>>21539650>fractal block worldWhat a strange game. It's never in between for most indies, is it, it's either fully procedural, or fully static, or fully AI.
>>21540615Let me try draw a parallel, engineering mechanisms and engineering software is hardly different fundamentally, however with software amount of decisions you have to take is much-much higher, too much for a human. To the point where it becomes impossible to find perfectly efficient code unless it's a very small and probably proprietary program. The best code in existence was probably written in the 90-s for videogames which pushed available hardware limits.

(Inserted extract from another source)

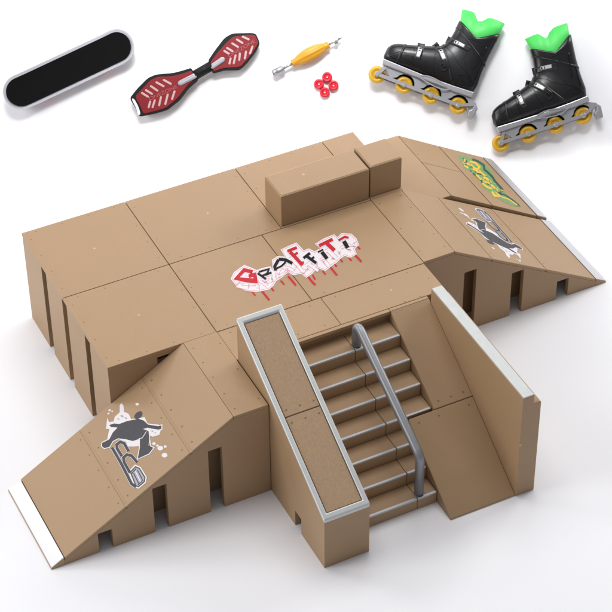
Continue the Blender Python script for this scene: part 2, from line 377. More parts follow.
# --------------------------------------------------------- graffiti sticker
gs = thing('graffiti_sticker', 'large red, black and white GRAFFITI lettering with red drips on the platform', 'graffiti print', (2.0, .5, 1.0))
PZ = Vector((0, 0, 1.0)); NZ = Vector((0, 0, 1))
def onA(x, y): p = cast(220+x*.14706, 225+y*.14706, PZ, NZ); return (p.x-2.0, p.y-.5)
D = Decal(onA, lambda p, h: Vector((p[0], p[1], h)))
B = lambda *ps: [(x+476, y-68) for x, y in ps]
for st in ([(212, 448), (242, 482)], [(280, 445), (300, 468), (335, 512)], [(345, 425), (366, 450)], [(412, 378), (438, 406)], [(462, 348), (490, 380), (516, 412)],
           B((122, 420), (150, 455), (173, 478)), B((152, 408), (172, 440)), B((222, 382), (242, 406)), B((268, 348), (295, 382), (320, 412)), B((302, 335), (318, 352)), B((335, 292), (358, 322)), B((400, 292), (418, 312)), B((440, 272), (462, 294), (486, 320)), B((455, 212), (477, 234))):
    m = MB(); D.stroke(m, st, 15 if len(st) > 2 else 11, 0); m.build('paint_drip', RED, gs, merge=False)
outl = [(72, 368), (95, 322), (165, 272), (215, 292), (250, 308), (290, 293), (342, 282), (358, 300), (352, 238), (392, 212), (440, 216), (412, 168), (468, 142), (520, 120), (565, 168)]+B((92, 242), (128, 228), (168, 248), (205, 228), (168, 198), (230, 160), (300, 132), (322, 152), (350, 124), (418, 128), (452, 160), (470, 205), (440, 232), (455, 268), (412, 292), (372, 280), (345, 298), (318, 325), (288, 345), (242, 382), (188, 362), (150, 402), (112, 428), (75, 402), (20, 412), (-10, 392), (-62, 432), (-95, 452))+[(368, 410), (335, 440), (250, 458), (172, 448), (108, 412)]
m = MB(); D.poly(m, outl, 0)
inner = [(0.5*(a+0)+0.5*a, b) for a, b in outl]
# pink keyline just inside the white edge and ghost letter outlines in the lower half
cxm = [(sum(p[0] for p in outl)/len(outl)), (sum(p[1] for p in outl)/len(outl))]
def inset(pts, d):
    n = len(pts); out = []
    for i in range(n):
        a, b, c = Vector(pts[i-1]), Vector(pts[i]), Vector(pts[(i+1) % n])
        d0 = (b-a).normalized(); d1 = (c-b).normalized(); nn = Vector((-d0.y-d1.y, d0.x+d1.x))
        nn = nn.normalized() if nn.length > .1 else Vector((-d0.y, d0.x)); out.append((b.x+nn.x*d, b.y+nn.y*d))
    return out
ins = inset(outl, 9); D.stroke(m, ins+[ins[0]], 3.4, 1)
rr = random.Random(3)
GL = []   # letters: (label, material, strokes)
def letter(nm, mt, strokes): GL.append((nm, mt, strokes))
letter('red letter G', RED, [([(222, 322), (165, 308), (112, 366), (178, 380), (243, 386), (236, 340), (196, 352)], 19), ([(120, 368), (250, 378)], 16)])
letter('black letter R', BLACK, [([(256, 330), (312, 370)], 12), ([(264, 322), (332, 302), (322, 332), (286, 350)], 11), ([(308, 343), (350, 325)], 11)])
letter('black letter A', BLACK, [([(378, 312), (372, 285), (398, 238)], 16), ([(398, 236), (448, 240), (492, 264)], 16), ([(382, 300), (418, 282), (440, 262), (448, 244)], 10)])
letter('red letter F', RED, [([(458, 182), (522, 156)], 15), ([(476, 186), (512, 222), (560, 276)], 18), ([(500, 210), (528, 190)], 12), ([(536, 262), (570, 258)], 13)])
letter('black letter F', BLACK, [(B((92, 296), (136, 262)), 14), (B((112, 282), (178, 330)), 15), (B((140, 308), (164, 288)), 11)])
letter('black letter I', BLACK, [(B((190, 256), (226, 238)), 9), (B((216, 254), (252, 300)), 19)])
letter('red letter T', RED, [(B((198, 212), (290, 168)), 17), (B((250, 196), (302, 244)), 20)])
letter('red and black letter I', RED, [(B((330, 176), (372, 152), (398, 158)), 12)])
for nm, mt, strokes in GL:                         # ghost outlines of the letters' lower edge
    for dx_, dy_ in ((14, 52),):
        for pts, w in strokes: D.stroke(m, [(x+dx_, y+dy_) for x, y in pts], w+9, 1)
        for pts, w in strokes: D.stroke(m, [(x+dx_, y+dy_) for x, y in pts], w+2, 0)
base = [(130, 405), (190, 420), (255, 418), (305, 400), (345, 372), (395, 345), (450, 318), (520, 300), (560, 330)]+B((120, 380), (180, 330), (230, 330), (290, 310), (330, 265), (400, 245), (430, 200))
for x, y in base:
    q = []
    for k in range(6): q.append((x+rr.uniform(-20, 20), y+rr.uniform(-22, 18)))
    D.stroke(m, q, 2.2, 1)
m.build('sticker_backing', [WHITE, PINK], gs, merge=False)
for nm, mt, strokes in GL:
    m = MB()
    for pts, w in strokes: D.stroke(m, pts, w*1.38+7, 1)
    for pts, w in strokes: D.stroke(m, pts, w*1.38, 0)
    m.build('letter', [mt, WHITE], gs, label=nm, merge=False)
m = MB(); D.stroke(m, B((366, 180), (392, 226)), 27, 0); m.build('letter', BLACK, gs, merge=False, label='black stem of the last letter')

# ---------------------------------------------------------------- the stairs
SY, SDp, HR = -.4285, .1885, .125
st = thing('stair_set', 'tan stair set with silver step edges, hand rail, bank and tall side wall', 'stair set', (2.0, -.43, 0))
def O(mb, *a, **k): return mb
off = Vector((2.0, -.43, 0))
class SM(MB):
    def build(s, *a, **k):
        s.v = [(x-off.x, y-off.y, z-off.z) for x, y, z in s.v]; return MB.build(s, *a, **k)
for x0, x1, scr in ((1.004, 1.978, [(1.1, -.06), (1.35, -.06), (1.6, -.06), (1.85, -.06), (1.6, -.34), (1.85, -.34)]), (1.982, 2.992, [(2.1, -.05), (2.45, -.05), (2.8, -.05), (2.6, -.38), (2.75, -.38), (2.93, -.2)])):
    m = SM(); m.box(x0, x1, -.392, -.004, .965, 1.0); screws(m, scr); 
    m.disc(((x0+x1)/2+.08, -.19, 1.0009), (0, 0, 1), .011, 2); m.build('deck_panel', [TAN, SCREW, PIP], st, .005)
m = SM(); m.box(1.425, 2.43, SY-.004, -.396, .965, 1.0); m.build('deck_edge', TAN, st, .004)
m = SM(); m.box(2.434, 2.806, SY, -.396, .965, .999); m.build('deck_edge', TAN, st, .004)
m = SM(); m.box(1.010, 1.42, -.39, -.012, 0, .965); m.box(1.42, 2.985, -.39, -.012, 0, .965); m.build('deck_base', TAN_BODY, st, .003, 1)
for k in range(1, 8):
    x1 = 2.43 if k <= 4 else 2.183
    y1, y0, z = SY-(k-1)*SDp, SY-k*SDp, 1-k*HR
    m = SM()
    for a, b in ((1.424, 1.997), (2.001, x1)): m.box(a, b, y0, y1-.002 if k > 1 else -.392, 0, z)
    s = m.build('step', TAN_BODY, st, .004, 2)
    m = SM()
    for a, b in ((1.426, 1.995), (2.003, x1-.004)):
        m.box(a, b, y0-.005, y0+.020, z-.016, z+.005)
    m.build('step_edging', SILVER, s, .006, 3)
# riser board under the deck
# bank: upper and lower panels on a solid base
ZJ, YJ, YE, ZE = .5176, -1.228, -1.985, .018
m = SM(); m.prism([(SY+.036, 0), (YJ, 0), (YJ, ZJ-.02), (SY, .985-.01), (SY+.036, .964)], YZ(), 2.434, 2.806); m.prism([(YJ, 0), (YE+.03, 0), (YE+.03, ZE-.002), (YJ-.0, ZJ-.024)], YZ(), 2.187, 2.806); m.build('bank_base', TAN_BODY, st, .002, 1)
m = SM(); m.prism([(SY-.003, .998), (YJ+.004, ZJ+.004), (YJ+.004, ZJ-.018), (SY-.003, .976)], YZ(), 2.434, 2.806)
nb = Vector((0, .6*-1, 1)); nb = Vector((0, -.52, .85))
for x in (2.5, 2.62, 2.74): m.disc(Vector((x, YJ+.05, ZJ+.004+.046*.603))+nb*.0012, nb, .008, 1, 8)
m.build('bank_panel', [TAN, SCREW], st, .004)
m = SM(); m.prism([(YJ-.002, ZJ-.002), (YE, ZE), (YE, 0.0), (YE+.03, 0.0), (YJ-.002, ZJ-.024)], YZ(), 2.185, 2.806)
for x in (2.26, 2.45, 2.74): m.disc(Vector((x, YJ-.05, ZJ-.002-.048*.65))+nb*.0012, nb, .008, 1, 8)
m.build('bank_panel', [TAN, SCREW], st, .006)
# tall side wall, its pale cap and thicker backing
m = SM(); m.prism([(2.807, 0), (2.985, 0), (2.985, 1.02), (2.975, 1.03), (2.914, 1.03), (2.914, 1.126), (2.807, 1.126)], XZ(), YE-.006, -.462); wall_ = m.build('side_wall', TAN_BODY, st, .005)
m = SM(); m.box(2.812, 2.909, YE-.004, -.466, 1.120, 1.134); m.build('wall_cap', CAPM, wall_, .003)
m = SM(); m.disc((2.815, YE-.0075, .60), (0, -1, 0), .012, 0); m.build('mould_mark', PIP, wall_)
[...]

The vast majority of modern programmers with respectable salaries lack mental capacity to be a good programmer, so certain practices were introduced to tackle that:
- Conventions on how exactly you need to write code, restraining programmers to write slower, less efficient, but more comprehensible code, so it can be more or less easily understood by most programmers, so that there are no irreplaceable programmers which gain too much power over management.
- Certain esoteric practices to measure and track progress over tasks which require an unpredictable amount of time to complete. It's an attempt to make rough estimates into a system, so management knows where the money goes and how much more is needed. Obviously, this creates lots of postponing, reevaluating and deadline chasing, which in itself is an inefficient waste. Therefore even perfectly capable programmers can't code today if they work for a company. No, it's not about Cyberpunk 2077 team is bad, those people are most likely pretty exceptional, the problem lies in how they are managed, and it's like that everywhere with any software for years now. Using modern software is just scary, what if it fries your hardware.